In speaking of punishment as fate, Hegel contends that transgressive actions are consequential for our ongoing experience of ourselves in relation to others. Fate stands for a logic of action and reaction, the coming-to-be of the experience of life as hostile and an enemy. Fate signals the return of repressed life. In classical tragedy, the avenging fates return in the form of an extended logic of unintended actions having the consequence of, literally, bringing down the life of their perpetrator; in modern tragedy, it is the experience of guilt and suffering by the evildoer that represents the return of dirempted life--my guilty conscience just the ghost of the other haunting me. For the purpose of exemplification, assume that the notion of united life is represented by the notion of a general condition of trust between me and my others. Assume further, pace Hobbes, that the condition of general trust cannot intelligibly be a consequence of the knowledge of each that every other knows that the consequence of trespass will be punishment; this is implausible because, first, such knowledge is not trust but merely a calculation by each of every other's calculation of the likelihood of detection; and second, external threat of detection and punishment does not reach far enough into the fine-grained detail of everyday life in which the necessity of trust is operative. General trust by each of all its others is one aspect of united life, its friendliness. Transgressive actions come to matter to the continuing experience of my relation to others: if I have destroyed the grounds of trust between me and my others because I know that I cannot be trusted, how might I trust them? If trusting them is impossible, then my every action will be riddled with anxiety since there is nothing I can count on. Anxiety here is just guilt deferred. On this account, the experience of guilt is not a consequence of law breaking, but rather of disrupting the conditions of my active life with others. Hegel, then, must be assuming that guilt and conscience are not, or at least not only or not best understood as artifacts of a repressive psychology of an internalized, punishing superego, but rather the actual coming to awareness of how my life of action is internally bound to the life of others, and how my transgressive action has severed those conditions of possible action.

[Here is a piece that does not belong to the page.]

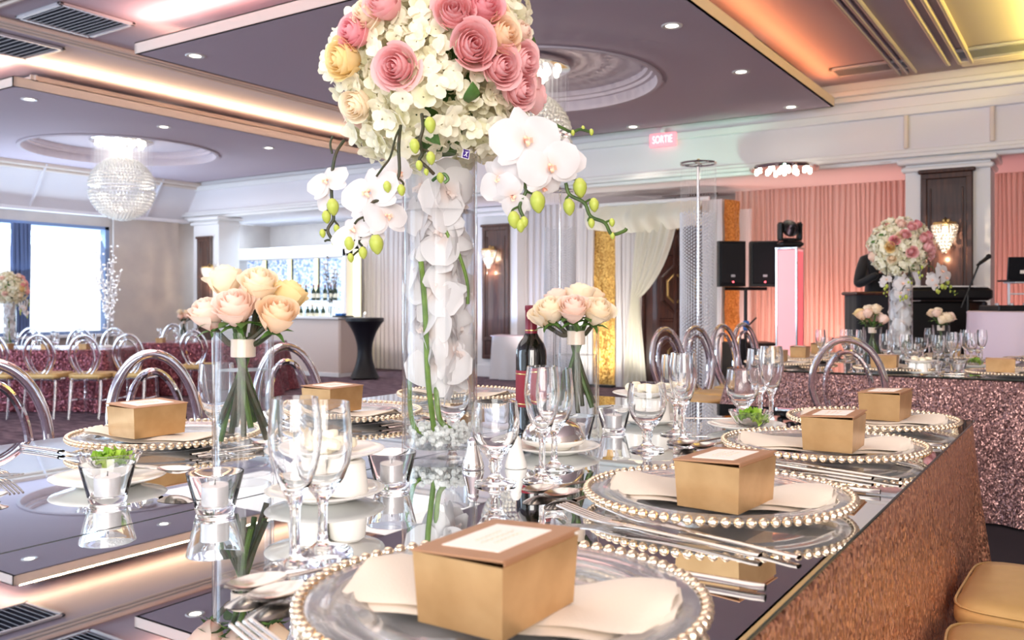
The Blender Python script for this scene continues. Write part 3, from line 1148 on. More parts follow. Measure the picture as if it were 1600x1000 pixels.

Anxiety and guilt are my experience of being caught within the toils of fate. While fate appears as simply a direct consequence of another's deed, this is not quite so. Trespass is an occasion of fate, not its hydraulic cause; what really produces fate, Hegel claims, "is the manner of receiving and reacting against the other's deed" (233). Fate is not a mechanical consequence of trespass; that is merely the external perception of it, the one bequeathed by Greek tragedy; rather fate is my awareness and response to what has been done, it is a form of reaction and response in which I come to awareness of my answerability for my doings, and thus a further elaboration of the deed itself. Putting the matter this way is equally to say that guilt as fate is both a component in and my awareness of the quality and nature of my relationship with others. Hegel continues: "The fate in which the man senses what he has lost creates a longing for lost life. This longing ... recognizes what has been lost as life, as what was once its friend, and this recognition is already an enjoyment of life" (231). Suffering guilt is my acknowledgement of my answerability for what I have done; because with guilt I locate myself within life, as lost and desired, my acknowledgement of answerability is simultaneously my acceptance of life as the condition of my action, hence "an enjoyment of life." In brief, each moment in this unfolding of my trespass reveals itself to be but a modification of life and nothing more.